On Friday, the NRA’s Wayne LaPierre made a pitch at the press conference that made people wonder how this guy allegedly gets paid a million dollars a year. Given, that protesters broke in and tried to disrupt his speech twice, but they were escorted out, and it shouldn’t have riled any veteran speaker.
For a start, LaPierre, after calling a press conference, refused to answer to any questions by the media.
Next, he indicated that the rise in gun related homicides in the US was a result of conspiring media and video game-makers.
Here’s a gem from him, quoted by the New York Post: “Rather than face their own moral failings, the media demonize gun owners.”
Nobody did that, at least following the Sandy Hook tragedy, but people did question lack of control over gun access and the reasoning behind freely owning assault rifles and weapons meant for mass killing, as opposed to self defense. But such a comment from a person who receives a million dollar salary and handles PR is priceless. More so, at a press conference.
Here’s another gem from the million-dollar PR man: “And here’s another dirty little truth the media try their best to conceal: There exists in this country, sadly, a callous, corrupt and corrupting shadow industry that sells and sows violence against its own people, through vicious, violent video games.”
We did a little research on the Internet and found and posted the comparative chart on this page of gun related homicides in U.S., Canada, Australia, and England&Wales. The 2006 chart, which the Juristat declares is from data sourced from Statistics Canada, Canadian Centre for Justice Statistics, Homicide Survey; Federal Bureau of Investigation (FBI), Department of Justice, Washington, D.C.; Australian Institute of Criminology; and England & Wales Home Office.
People in all of the countries in the chart play the same videogames, and have almost the same media, the only difference is that the other three countries have gun control where people need to provide a rational basis for owning guns and need to register them.
However, gun control doesn’t prevent Canada from having one of the highest rates of gun ownership in the world, but you only need to see the chart to understand the huge difference in gun related murders between the two countries sharing the same continent.

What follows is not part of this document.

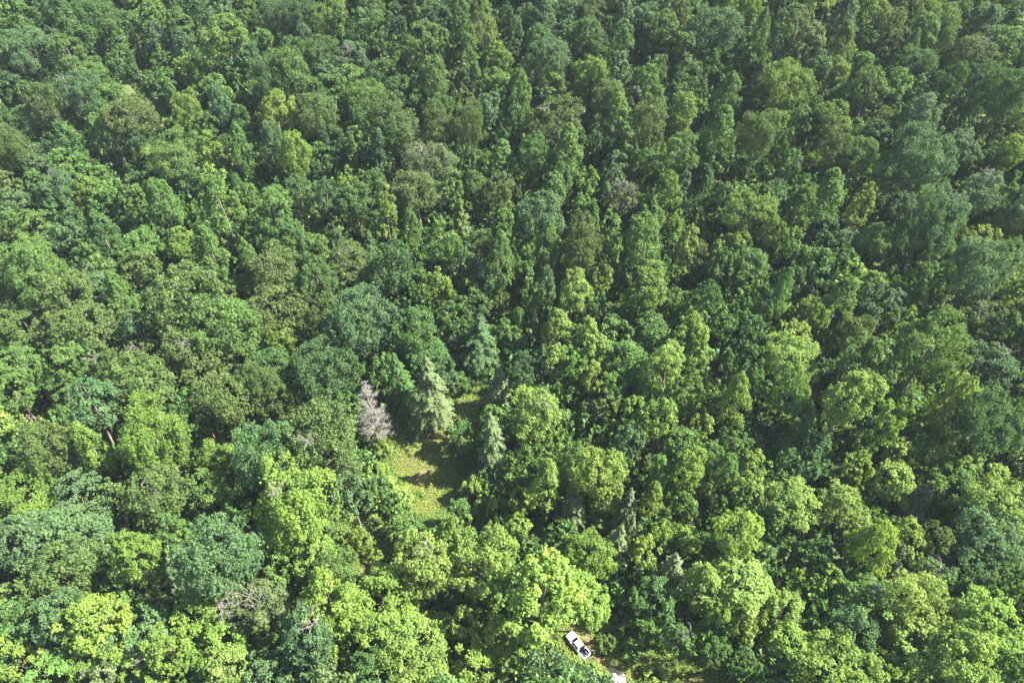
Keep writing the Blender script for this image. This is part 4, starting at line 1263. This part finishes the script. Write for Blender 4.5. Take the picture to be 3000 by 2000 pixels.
items = []
for i, (kind, x, y, sx, sz, c) in enumerate(REST):
    rng = np.random.default_rng(7000 + i)
    items.append((kind, int(rng.integers(0, 50)), x, y, float(G(x, y)), sx, sz, rng.uniform(0, 6.28), jit(c, rng, y), 0.3))
rest = link(bpy.data.objects.new("woods", soup_mesh(items, "woods", 1, 0.95, TINT)))
tag(rest, "smaller crowns filling in between the large forest trees", "woods", kind="stuff")

# forest carrying on beyond what the photograph shows
items = []
rng = np.random.default_rng(77)
TX = np.array([t[1] for t in TREES] + [t[1] for t in REST]); TY = np.array([t[2] for t in TREES] + [t[2] for t in REST])
def in_view(x, y, z, m):
    dx, dy, dz = x, y, z - 142.0
    c = math.sqrt(0.5); d = dy * c - dz * c; u = dy * c + dz * c
    return d > 1 and abs(dx / d * 2000) < 1500 + m and -1000 - m < -(u / d) * 2000 < 1000 + m
kinds_ = ["big", "mid", "mid", "fine", "tall", "small", "tall"]
cols_ = list("gglldobyLg")
for gx in np.arange(-230, 231, 11.0):
    for gy in np.arange(2, 330, 11.0):
        x = gx + rng.uniform(-4, 4); y = gy + rng.uniform(-4, 4); z = float(G(x, y)) + 14
        if in_view(x, y, z, 10): continue
        if not in_view(x, y, z, 520): continue
        if min(near(x, y, PARK), near(x, y, CLEAR)) < 5: continue
        if len(TX) and np.min(np.hypot(TX - x, TY - y)) < 6: continue
        k = kinds_[int(rng.integers(0, len(kinds_)))]
        items.append((k, int(rng.integers(0, 50)), x, y, float(G(x, y)), rng.uniform(.85, 1.15), rng.uniform(.85, 1.15), rng.uniform(0, 6.28), jit(cols_[int(rng.integers(0, len(cols_)))], rng), 0.2))
print("outer trees", len(items))
outer = link(bpy.data.objects.new("woods", soup_mesh(items, "woods", 1, 0.9, TINT)))
tag(outer, "forest continuing beyond the edges of the view", "woods", kind="stuff")

# undergrowth: leafy saplings and brush everywhere under the trees
items = []
rng = np.random.default_rng(78)
for gx in np.arange(-190, 191, 4.5):
    for gy in np.arange(14, 285, 4.5):
        x = gx + rng.uniform(-2.4, 2.4); y = gy + rng.uniform(-2.4, 2.4); z = float(G(x, y))
        if not in_view(x, y, z + 3, 60): continue
        dcl = min(near(x, y, PARK), near(x, y, CLEAR), near(x, y, GLADE), near(x, y, TRAIL))
        if -5 < dcl < 0 and rng.random() < 0.8 and min(near(x, y, TRACK), near(x, y, GRAV), near(x, y, TRAIL), near(x, y, STRIP)) > 0.8 and math.hypot(x - TRUCK[0], y - TRUCK[1]) > 5:
            for q in range(3):
                s = rng.uniform(0.10, 0.30); x2 = x + rng.uniform(-2, 2); y2 = y + rng.uniform(-2, 2)
                if near(x2, y2, STRIP) < 0.8 or near(x2, y2, TRACK) < 0.8: continue
                items.append(("shrub", int(rng.integers(0, 50)), x2, y2, float(G(x2, y2)), s, s * 0.9, rng.uniform(0, 6.28), jit("YLYLyl"[int(rng.integers(0, 6))], rng), 0.05))
        if dcl < -0.5 or min(near(x, y, TRACK), near(x, y, GRAV), near(x, y, TRAIL)) < 1.2: continue
        if dcl < 2.5 and math.hypot(x - TRUCK[0], y - TRUCK[1]) < 6: continue
        s = rng.uniform(0.65, 1.35) if dcl > 5 else rng.uniform(0.25, 0.6)
        if dcl < 5:
            items.append(("shrub", int(rng.integers(0, 50)), x, y, z, s, s * 0.8, rng.uniform(0, 6.28), jit("yLLLll"[int(rng.integers(0, 6))], rng), 0.10)); continue
        items.append(("shrub", int(rng.integers(0, 50)), x, y, z, s, s * rng.uniform(0.9, 1.7), rng.uniform(0, 6.28), jit("ggglgo"[int(rng.integers(0, 6))], rng, y), 0.055))
print("undergrowth", len(items))
ug = link(bpy.data.objects.new("undergrowth", soup_mesh(items, "undergrowth", 1, 0.9, TINT)))
tag(ug, "leafy saplings and brush covering the forest floor", "undergrowth", kind="stuff")

# young trees under and between the big crowns
items = []
rng = np.random.default_rng(79)
for gx in np.arange(-190, 191, 7.5):
    for gy in np.arange(14, 285, 7.5):
        x = gx + rng.uniform(-3.5, 3.5); y = gy + rng.uniform(-3.5, 3.5); z = float(G(x, y))
        if not in_view(x, y, z + 6, 60): continue
        if min(near(x, y, PARK), near(x, y, CLEAR), near(x, y, GLADE), near(x, y, TRAIL)) < 5 or rng.random() < 0.35: continue
        k = ["small", "small", "tall", "mid", "conifer"][int(rng.integers(0, 5))]
        s = rng.uniform(0.6, 0.95) * {"small": 1.0, "tall": 0.62, "mid": 0.62, "conifer": 0.5}[k]
        items.append((k, int(rng.integers(0, 50)), x, y, z, s, s * rng.uniform(0.85, 1.15), rng.uniform(0, 6.28), jit("gglglod"[int(rng.integers(0, 7))], rng, y), 0.16))
print("young trees", len(items))
yt = link(bpy.data.objects.new("undergrowth", soup_mesh(items, "undergrowth", 1, 0.9, TINT)))
tag(yt, "young trees filling the gaps under the forest canopy", "undergrowth", kind="stuff")

# grass and weeds in the clearings
def grass():
    rng = np.random.default_rng(11)
    Ps, Cs = [], []
    for line, dens, mg in ((CLEAR, 60, 4.0), (GLADE, 50, 6.0), (PARK, 60, 3.0)):
        A = np.array(line); x0, y0 = A[:, 0].min() - 12, A[:, 1].min() - 12; x1, y1 = A[:, 0].max() + 12, A[:, 1].max() + 12
        n = int((x1 - x0) * (y1 - y0) * dens)
        x = rng.uniform(x0, x1, n); y = rng.uniform(y0, y1, n)
        d = near(x, y, line)
        bare = np.minimum(near(x, y, TRACK), near(x, y, GRAV))
        worn = near(x, y, STRIP)
        patch = np.sin(x * 0.9 + 1.3 * np.sin(y * 0.5)) * np.sin(y * 0.7 + np.sin(x * 0.6))
        ok = (d < mg) & (bare > rng.uniform(-0.5, 0.35, n)) & ((worn > 0) | (rng.random(n) < 0.6)) & (rng.random(n) < 0.75 + 0.25 * patch)
        ok &= ~((np.abs((x - TRUCK[0]) * math.cos(TRUCK[2]) + (y - TRUCK[1]) * math.sin(TRUCK[2])) < 2.9) & (np.abs(-(x - TRUCK[0]) * math.sin(TRUCK[2]) + (y - TRUCK[1]) * math.cos(TRUCK[2])) < 1.0))
        x, y, d, patch = x[ok], y[ok], d[ok], patch[ok]
        edge = np.clip((d + 2.0) / 3.5, 0, 1)
        h = rng.uniform(0.05, 0.35, len(x)) + edge * rng.uniform(0.1, 0.9, len(x)) + 0.35 * np.clip(patch, 0, 1) * rng.random(len(x))
        Ps.append(np.stack([x, y, G(x, y) + h], 1))
        lush = np.clip(edge * 0.7 + 0.42 + 0.3 * patch + rng.normal(0, 0.15, len(x)), 0, 1)[:, None]
        dry = np.array([0.24, 0.205, 0.06]); yel = np.array([0.22, 0.255, 0.04]); grn = np.array([0.115, 0.20, 0.03])
        c = np.where(lush < 0.5, dry + (yel - dry) * lush * 2, yel + (grn - yel) * (lush * 2 - 1))
        Cs.append(c)
    P = np.concatenate(Ps); C3 = np.concatenate(Cs)
    N = rng.normal(size=P.shape) * 0.6 + np.array([0, 0, 0.7])
    V, F = leaves(P, N, 0.34, rng, 0.4)
    me = mesh_np("grass", V, F, TINT, np.clip(rng.normal(0.5, 0.17, len(F)), 0, 1))
    a = me.attributes.new("tint", 'FLOAT_COLOR', 'FACE')
    a.data.foreach_set("color", np.concatenate([C3, np.ones((len(C3), 1))], 1).astype(np.float32).ravel())
    o = link(bpy.data.objects.new("grass", me))
    tag(o, "yellow green grass and weeds growing in the clearings", "grass", kind="stuff")
    print("grass", len(F))
grass()

# ------------------------------------------------------------------ the pickup truck (x forward, y to its left, wheels on z = 0)
PAINT = simple_mat("white_paint", (0.80, 0.80, 0.80), 0.25, coat=0.8)
GLASS = simple_mat("dark_glass", (0.008, 0.011, 0.012), 0.12, spec=0.35)
LINER = simple_mat("bed_liner", (0.030, 0.034, 0.042), 0.8, noise=0.35, nscale=4.0, spec=0.2)
RUBBER = simple_mat("rubber", (0.02, 0.02, 0.02), 0.85)
RIM = simple_mat("rim_metal", (0.55, 0.55, 0.56), 0.35, metal=0.9)
CHROME = simple_mat("chrome", (0.6, 0.6, 0.6), 0.25, metal=1.0)
TRIM = simple_mat("black_trim", (0.025, 0.025, 0.028), 0.6)
LENS = simple_mat("lamp_lens", (0.75, 0.76, 0.78), 0.1, coat=1.0)
RED = simple_mat("red_lens", (0.45, 0.02, 0.02), 0.15, coat=1.0)
PALE = simple_mat("white_plastic", (0.75, 0.74, 0.72), 0.5)

def loft(name, rings, mat, parent, bevel=0.03, seg=2, closed=True, smooth=True):
    bm = bmesh.new(); R = [[bm.verts.new(p) for p in r] for r in rings]; k = len(rings[0])
    for a, b in zip(R[:-1], R[1:]):
        for i in range(k):
            bm.faces.new((a[i], a[(i + 1) % k], b[(i + 1) % k], b[i]))
    if closed:
        bm.faces.new(list(reversed(R[0]))); bm.faces.new(R[-1])
    bmesh.ops.recalc_face_normals(bm, faces=bm.faces)
    if bevel:
        es = [e for e in bm.edges if len(e.link_faces) == 2 and e.calc_face_angle(0) > 0.45]
        bmesh.ops.bevel(bm, geom=es, offset=bevel, segments=seg, profile=0.6, affect='EDGES', clamp_overlap=True)
    me = bpy.data.meshes.new(name); bm.to_mesh(me); bm.free(); me.materials.append(mat)
    if smooth:
        me.polygons.foreach_set("use_smooth", [True] * len(me.polygons)); me.set_sharp_from_angle(angle=math.radians(40))
    return link(bpy.data.objects.new(name, me), parent)

def box(name, x0, x1, y0, y1, z0, z1, mat, parent, bevel=0.02):
    r = lambda x: [(x, y0, z0), (x, y1, z0), (x, y1, z1), (x, y0, z1)]
    return loft(name, [r(x0), r(x1)], mat, parent, bevel)

def sect(x, w, zb, zs, zt, wt):
    """body cross-section: half width w up to the shoulder zs, drawn in to wt at zt"""
    return [(x, -w * .94, zb), (x, w * .94, zb), (x, w, (zb + zs) / 2), (x, w * .985, zs), (x, wt, zt), (x, -wt, zt), (x, -w * .985, zs), (x, -w, (zb + zs) / 2)]

def panel(name, pts, mat, parent, thick=0.012):
    """a flat pane with thickness, corners given in order; pushed outwards from the body"""
    P = [Vector(p) for p in pts]; n = (P[1] - P[0]).cross(P[2] - P[0]).normalized()
    return loft(name, [[tuple(p - n * thick) for p in P], [tuple(p + n * 0.004) for p in P]], mat, parent, 0.0, smooth=False)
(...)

Besides the media and videogame-makers, the country’s lawmakers too had a share of LaPierre’s bile. Here’s his take: “Politicians pass laws for gun free zones, and in doing so, they tell every insane killer in America that schools are the safest place to inflict maximum mayhem with minimum risk.”
So, what’s the solution according to LaPierre? He says, “The only thing that stops a bad guy with a gun is a good guy with a gun.”
But it’s really a scope for providing new jobs, something the media missed out upon entirely. He said, “With all the money in the federal budget, can’t we afford to put a police officer in every single school? …There are millions (of retired service personnel) we could deploy them to protect our kids now.”
So, there’s your hint to new jobs across the country, when the federal budget can’t even support full-scale teaching staff at most schools.
The problem is neither with guns or gun owners, but in effective checks and balances to ensure that guns remain in the hands of sane people, as much as possible. And that guns meant primarily for war are kept in war zones.